Sous cet angle, « l’institut ANITI donne un élan vers l’interdisciplinarité, le monde académique et industriel, l’échange entre les experts permettant à tous de se faire une idée plus claire de son propre domaine d’expertise et d’y susciter des initiatives innovantes ».
Même si les dissonances entre informatique et mathématique sont encore nombreuses, « nous travaillons à combler ces difficultés en fournissant des modèles théoriques répondant à la réalité des deux mondes, de sorte que les algorithmes mis en œuvre en pratique soient parfaitement modélisés par les mathématiques », affirme Jérôme Bolte.
Travail d’équipe
Au sein de la chaire « Optimisation de grande taille pour l’IA », les spécialités couvrent l’optimisation, l’imagerie et le traitement du signal. François Malgouyres et Edouard Pauwels, enseignants-chercheurs à l’Université Toulouse III – Paul Sabatier, Frédéric de Gournay, enseignant-chercheur à l’INSA Toulouse et Pierre Armand Weiss, chercheur CNRS, œuvrent avec Jérôme Bolte pour mettre au point des algorithmes efficaces pour entraîner les réseaux de neurones.

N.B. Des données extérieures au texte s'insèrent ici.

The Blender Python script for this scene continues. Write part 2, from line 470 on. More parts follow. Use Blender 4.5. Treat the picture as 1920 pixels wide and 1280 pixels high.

Pur théoricien et doté d’un esprit d’aventure, Jérôme Bolte aborde l’IA comme un défi et s’y lance avec plaisir.
« Je fais des mathématiques parce c’est un monde magnifique, où l’on peut dire des choses modestes mais indéniablement exactes… L’IA suscite un engouement mondial, une compétition à laquelle j’ai plaisir à participer »
conclut-il.
Pour sûr, Jérôme Bolte est parti à point et a pris le bon chemin.